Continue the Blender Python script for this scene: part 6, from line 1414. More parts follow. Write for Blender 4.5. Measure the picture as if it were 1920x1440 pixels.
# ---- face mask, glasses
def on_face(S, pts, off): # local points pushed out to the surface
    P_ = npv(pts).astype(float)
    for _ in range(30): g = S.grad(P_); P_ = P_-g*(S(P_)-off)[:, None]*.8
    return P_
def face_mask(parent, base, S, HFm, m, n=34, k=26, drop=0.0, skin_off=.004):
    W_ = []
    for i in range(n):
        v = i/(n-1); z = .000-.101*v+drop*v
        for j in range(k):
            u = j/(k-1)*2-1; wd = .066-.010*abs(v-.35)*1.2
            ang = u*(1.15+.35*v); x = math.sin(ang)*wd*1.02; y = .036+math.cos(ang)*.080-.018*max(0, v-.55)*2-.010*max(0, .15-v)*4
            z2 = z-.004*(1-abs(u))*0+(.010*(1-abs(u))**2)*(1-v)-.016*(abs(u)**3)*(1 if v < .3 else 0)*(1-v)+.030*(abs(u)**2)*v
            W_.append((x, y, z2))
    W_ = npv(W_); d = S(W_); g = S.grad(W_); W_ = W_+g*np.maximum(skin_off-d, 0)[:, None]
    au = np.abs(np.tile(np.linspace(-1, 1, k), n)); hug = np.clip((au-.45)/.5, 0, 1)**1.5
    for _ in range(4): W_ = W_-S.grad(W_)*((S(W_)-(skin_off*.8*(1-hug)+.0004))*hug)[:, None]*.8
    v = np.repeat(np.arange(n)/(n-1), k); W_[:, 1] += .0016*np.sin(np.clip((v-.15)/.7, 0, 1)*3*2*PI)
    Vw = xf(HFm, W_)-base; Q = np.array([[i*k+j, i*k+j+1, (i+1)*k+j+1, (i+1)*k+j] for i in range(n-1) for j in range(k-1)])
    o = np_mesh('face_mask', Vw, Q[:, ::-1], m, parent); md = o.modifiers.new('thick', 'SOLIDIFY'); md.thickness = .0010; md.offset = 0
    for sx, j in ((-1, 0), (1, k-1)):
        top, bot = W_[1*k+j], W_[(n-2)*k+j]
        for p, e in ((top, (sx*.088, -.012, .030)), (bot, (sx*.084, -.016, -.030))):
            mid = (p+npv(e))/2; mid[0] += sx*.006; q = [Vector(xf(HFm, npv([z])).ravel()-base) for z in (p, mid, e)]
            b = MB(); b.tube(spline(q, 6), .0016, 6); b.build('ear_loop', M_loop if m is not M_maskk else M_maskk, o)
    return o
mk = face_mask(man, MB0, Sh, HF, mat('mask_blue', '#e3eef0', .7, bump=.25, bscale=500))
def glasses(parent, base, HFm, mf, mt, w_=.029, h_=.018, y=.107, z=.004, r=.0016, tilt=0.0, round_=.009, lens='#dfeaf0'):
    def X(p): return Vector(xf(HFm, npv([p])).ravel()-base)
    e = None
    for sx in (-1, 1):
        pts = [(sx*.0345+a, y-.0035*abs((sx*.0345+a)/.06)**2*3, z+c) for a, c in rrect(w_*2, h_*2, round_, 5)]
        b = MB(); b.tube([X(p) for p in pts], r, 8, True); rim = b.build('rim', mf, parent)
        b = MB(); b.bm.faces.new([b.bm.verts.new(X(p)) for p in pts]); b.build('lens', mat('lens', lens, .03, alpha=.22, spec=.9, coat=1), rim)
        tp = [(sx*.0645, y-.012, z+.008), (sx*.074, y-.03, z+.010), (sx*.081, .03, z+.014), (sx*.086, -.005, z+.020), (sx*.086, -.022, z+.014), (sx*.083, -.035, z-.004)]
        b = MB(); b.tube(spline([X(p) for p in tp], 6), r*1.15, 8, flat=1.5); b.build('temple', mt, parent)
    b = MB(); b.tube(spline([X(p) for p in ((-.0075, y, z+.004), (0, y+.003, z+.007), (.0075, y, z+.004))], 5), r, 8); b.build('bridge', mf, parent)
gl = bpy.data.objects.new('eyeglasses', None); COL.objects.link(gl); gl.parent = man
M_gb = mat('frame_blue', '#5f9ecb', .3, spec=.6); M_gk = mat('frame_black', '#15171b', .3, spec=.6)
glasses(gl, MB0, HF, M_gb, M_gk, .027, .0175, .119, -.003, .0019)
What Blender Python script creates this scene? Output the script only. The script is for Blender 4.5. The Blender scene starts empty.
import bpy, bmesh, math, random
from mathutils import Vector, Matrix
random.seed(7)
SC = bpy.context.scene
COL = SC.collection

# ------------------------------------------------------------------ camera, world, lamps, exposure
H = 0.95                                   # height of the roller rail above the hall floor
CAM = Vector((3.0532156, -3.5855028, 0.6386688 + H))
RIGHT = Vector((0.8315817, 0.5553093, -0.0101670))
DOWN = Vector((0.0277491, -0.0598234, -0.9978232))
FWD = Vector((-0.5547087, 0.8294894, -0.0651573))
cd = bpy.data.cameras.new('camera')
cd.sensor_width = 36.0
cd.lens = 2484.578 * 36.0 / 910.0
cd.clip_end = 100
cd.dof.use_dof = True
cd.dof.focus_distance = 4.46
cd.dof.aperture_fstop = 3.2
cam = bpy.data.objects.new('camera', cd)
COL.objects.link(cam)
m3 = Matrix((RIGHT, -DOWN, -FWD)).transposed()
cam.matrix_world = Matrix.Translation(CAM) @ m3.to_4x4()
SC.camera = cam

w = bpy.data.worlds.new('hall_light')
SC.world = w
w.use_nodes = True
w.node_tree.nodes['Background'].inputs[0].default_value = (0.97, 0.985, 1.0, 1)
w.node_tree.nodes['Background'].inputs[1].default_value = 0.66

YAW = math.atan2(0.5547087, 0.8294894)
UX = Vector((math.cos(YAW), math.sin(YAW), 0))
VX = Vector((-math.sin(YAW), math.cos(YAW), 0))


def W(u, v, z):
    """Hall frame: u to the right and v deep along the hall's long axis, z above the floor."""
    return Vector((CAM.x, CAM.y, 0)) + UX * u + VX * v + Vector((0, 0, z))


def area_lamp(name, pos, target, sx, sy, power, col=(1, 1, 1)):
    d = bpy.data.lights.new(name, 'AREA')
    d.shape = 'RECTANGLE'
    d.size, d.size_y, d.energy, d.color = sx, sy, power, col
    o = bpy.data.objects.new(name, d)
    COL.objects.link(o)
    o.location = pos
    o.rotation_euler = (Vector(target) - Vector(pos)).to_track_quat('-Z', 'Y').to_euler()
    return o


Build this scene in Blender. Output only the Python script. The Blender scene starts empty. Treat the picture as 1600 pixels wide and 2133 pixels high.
..........
#### REQUIRED WORK:
Copy out all of the data exactly, leaving nothing out.

#### ANSWER FOR THIS EXERCISE:
Continue the Blender Python script for this scene: part 6, from line 1414. More parts follow. Write for Blender 4.5. Measure the picture as if it were 1920x1440 pixels.
# ---- face mask, glasses
def on_face(S, pts, off): # local points pushed out to the surface
    P_ = npv(pts).astype(float)
    for _ in range(30): g = S.grad(P_); P_ = P_-g*(S(P_)-off)[:, None]*.8
    return P_
def face_mask(parent, base, S, HFm, m, n=34, k=26, drop=0.0, skin_off=.004):
    W_ = []
    for i in range(n):
        v = i/(n-1); z = .000-.101*v+drop*v
        for j in range(k):
            u = j/(k-1)*2-1; wd = .066-.010*abs(v-.35)*1.2
            ang = u*(1.15+.35*v); x = math.sin(ang)*wd*1.02; y = .036+math.cos(ang)*.080-.018*max(0, v-.55)*2-.010*max(0, .15-v)*4
            z2 = z-.004*(1-abs(u))*0+(.010*(1-abs(u))**2)*(1-v)-.016*(abs(u)**3)*(1 if v < .3 else 0)*(1-v)+.030*(abs(u)**2)*v
            W_.append((x, y, z2))
    W_ = npv(W_); d = S(W_); g = S.grad(W_); W_ = W_+g*np.maximum(skin_off-d, 0)[:, None]
    au = np.abs(np.tile(np.linspace(-1, 1, k), n)); hug = np.clip((au-.45)/.5, 0, 1)**1.5
    for _ in range(4): W_ = W_-S.grad(W_)*((S(W_)-(skin_off*.8*(1-hug)+.0004))*hug)[:, None]*.8
    v = np.repeat(np.arange(n)/(n-1), k); W_[:, 1] += .0016*np.sin(np.clip((v-.15)/.7, 0, 1)*3*2*PI)
    Vw = xf(HFm, W_)-base; Q = np.array([[i*k+j, i*k+j+1, (i+1)*k+j+1, (i+1)*k+j] for i in range(n-1) for j in range(k-1)])
    o = np_mesh('face_mask', Vw, Q[:, ::-1], m, parent); md = o.modifiers.new('thick', 'SOLIDIFY'); md.thickness = .0010; md.offset = 0
    for sx, j in ((-1, 0), (1, k-1)):
        top, bot = W_[1*k+j], W_[(n-2)*k+j]
        for p, e in ((top, (sx*.088, -.012, .030)), (bot, (sx*.084, -.016, -.030))):
            mid = (p+npv(e))/2; mid[0] += sx*.006; q = [Vector(xf(HFm, npv([z])).ravel()-base) for z in (p, mid, e)]
            b = MB(); b.tube(spline(q, 6), .0016, 6); b.build('ear_loop', M_loop if m is not M_maskk else M_maskk, o)
    return o
mk = face_mask(man, MB0, Sh, HF, mat('mask_blue', '#e3eef0', .7, bump=.25, bscale=500))
def glasses(parent, base, HFm, mf, mt, w_=.029, h_=.018, y=.107, z=.004, r=.0016, tilt=0.0, round_=.009, lens='#dfeaf0'):
    def X(p): return Vector(xf(HFm, npv([p])).ravel()-base)
    e = None
    for sx in (-1, 1):
        pts = [(sx*.0345+a, y-.0035*abs((sx*.0345+a)/.06)**2*3, z+c) for a, c in rrect(w_*2, h_*2, round_, 5)]
        b = MB(); b.tube([X(p) for p in pts], r, 8, True); rim = b.build('rim', mf, parent)
        b = MB(); b.bm.faces.new([b.bm.verts.new(X(p)) for p in pts]); b.build('lens', mat('lens', lens, .03, alpha=.22, spec=.9, coat=1), rim)
        tp = [(sx*.0645, y-.012, z+.008), (sx*.074, y-.03, z+.010), (sx*.081, .03, z+.014), (sx*.086, -.005, z+.020), (sx*.086, -.022, z+.014), (sx*.083, -.035, z-.004)]
        b = MB(); b.tube(spline([X(p) for p in tp], 6), r*1.15, 8, flat=1.5); b.build('temple', mt, parent)
    b = MB(); b.tube(spline([X(p) for p in ((-.0075, y, z+.004), (0, y+.003, z+.007), (.0075, y, z+.004))], 5), r, 8); b.build('bridge', mf, parent)
gl = bpy.data.objects.new('eyeglasses', None); COL.objects.link(gl); gl.parent = man
M_gb = mat('frame_blue', '#5f9ecb', .3, spec=.6); M_gk = mat('frame_black', '#15171b', .3, spec=.6)
glasses(gl, MB0, HF, M_gb, M_gk, .027, .0175, .119, -.003, .0019)
What Blender Python script creates this scene? Output the script only. The script is for Blender 4.5. The Blender scene starts empty.
import bpy, bmesh, math, random
from mathutils import Vector, Matrix
random.seed(7)
SC = bpy.context.scene
COL = SC.collection

# ------------------------------------------------------------------ camera, world, lamps, exposure
H = 0.95                                   # height of the roller rail above the hall floor
CAM = Vector((3.0532156, -3.5855028, 0.6386688 + H))
RIGHT = Vector((0.8315817, 0.5553093, -0.0101670))
DOWN = Vector((0.0277491, -0.0598234, -0.9978232))
FWD = Vector((-0.5547087, 0.8294894, -0.0651573))
cd = bpy.data.cameras.new('camera')
cd.sensor_width = 36.0
cd.lens = 2484.578 * 36.0 / 910.0
cd.clip_end = 100
cd.dof.use_dof = True
cd.dof.focus_distance = 4.46
cd.dof.aperture_fstop = 3.2
cam = bpy.data.objects.new('camera', cd)
COL.objects.link(cam)
m3 = Matrix((RIGHT, -DOWN, -FWD)).transposed()
cam.matrix_world = Matrix.Translation(CAM) @ m3.to_4x4()
SC.camera = cam

w = bpy.data.worlds.new('hall_light')
SC.world = w
w.use_nodes = True
w.node_tree.nodes['Background'].inputs[0].default_value = (0.97, 0.985, 1.0, 1)
w.node_tree.nodes['Background'].inputs[1].default_value = 0.66

YAW = math.atan2(0.5547087, 0.8294894)
UX = Vector((math.cos(YAW), math.sin(YAW), 0))
VX = Vector((-math.sin(YAW), math.cos(YAW), 0))


def W(u, v, z):
    """Hall frame: u to the right and v deep along the hall's long axis, z above the floor."""
    return Vector((CAM.x, CAM.y, 0)) + UX * u + VX * v + Vector((0, 0, z))


def area_lamp(name, pos, target, sx, sy, power, col=(1, 1, 1)):
    d = bpy.data.lights.new(name, 'AREA')
    d.shape = 'RECTANGLE'
    d.size, d.size_y, d.energy, d.color = sx, sy, power, col
    o = bpy.data.objects.new(name, d)
    COL.objects.link(o)
    o.location = pos
    o.rotation_euler = (Vector(target) - Vector(pos)).to_track_quat('-Z', 'Y').to_euler()
    return o


Build this scene in Blender. Output only the Python script. The Blender scene starts empty. Treat the picture as 1600 pixels wide and 2133 pixels high.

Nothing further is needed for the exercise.